Eu jamais trabalhei em assessorias, não porque tivesse mais escrúpulos do que os colegas, e sim por questões práticas, por querer me dedicar integralmente à função de repórter. Essa situação mudou no início dos anos 1990, quando o Augusto Nunes assumiu a direção de Zero Hora e promoveu o Marcelo Rech a editor-chefe. O Marcelo passou a fazer exigências éticas novas, e o jornalismo gaúcho nunca mais foi o mesmo.
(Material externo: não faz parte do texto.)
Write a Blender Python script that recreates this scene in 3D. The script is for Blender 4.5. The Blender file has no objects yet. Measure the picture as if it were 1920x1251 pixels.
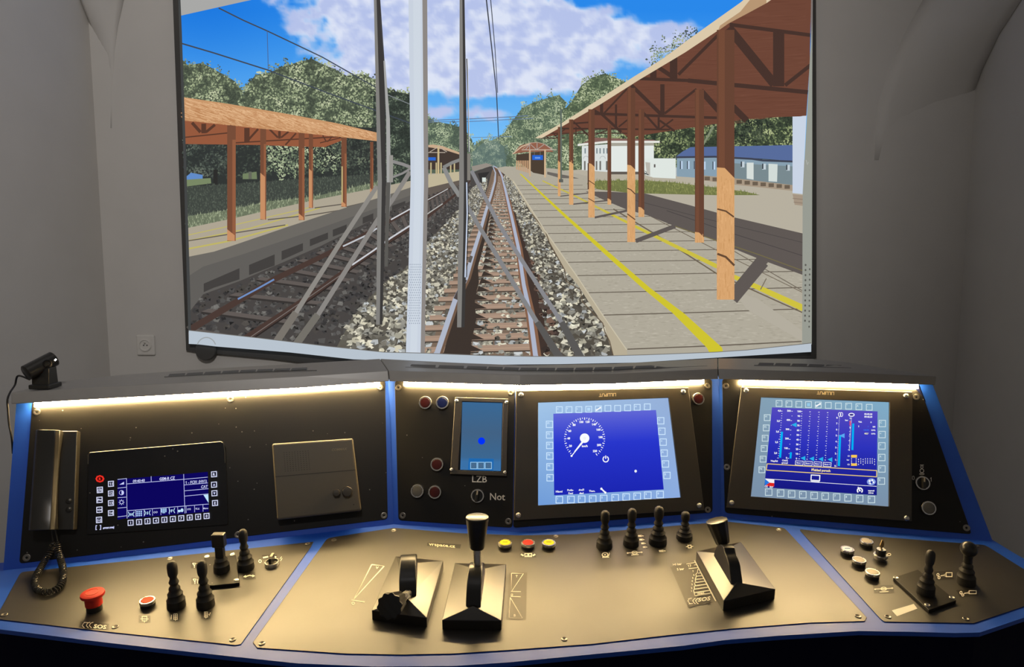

A internet facilitou demais o trabalho do jornalista. Hoje, você pode fazer uma matéria completa, para todos os veículos, manejando nada mais do que um celular. Em compensação, há novos dramas éticos, e o episódio dos hackers da Intercept os escancara. Um hacker habilidoso é capaz de acessar informações sigilosas de juízes, empresários, promotores, artistas, do presidente da República. São informações valiosas, que podem destruir empresas e reputações, atirar gente na cadeia, causar escândalos. Se elas forem roubadas, poderão ser publicadas pelos veículos de comunicação? Ao publicar o produto de invasão de privacidade, os veículos não estão estimulando a invasão de privacidade? Não estão criando um mercado negro de informações? Até onde o jornalista pode ir?

Sou jornalista há quase 40 anos e não tenho respostas absolutas e acabadas para dar a cada uma dessas perguntas. Vou dar uma olhada no tuíter. O tuíter certamente tem.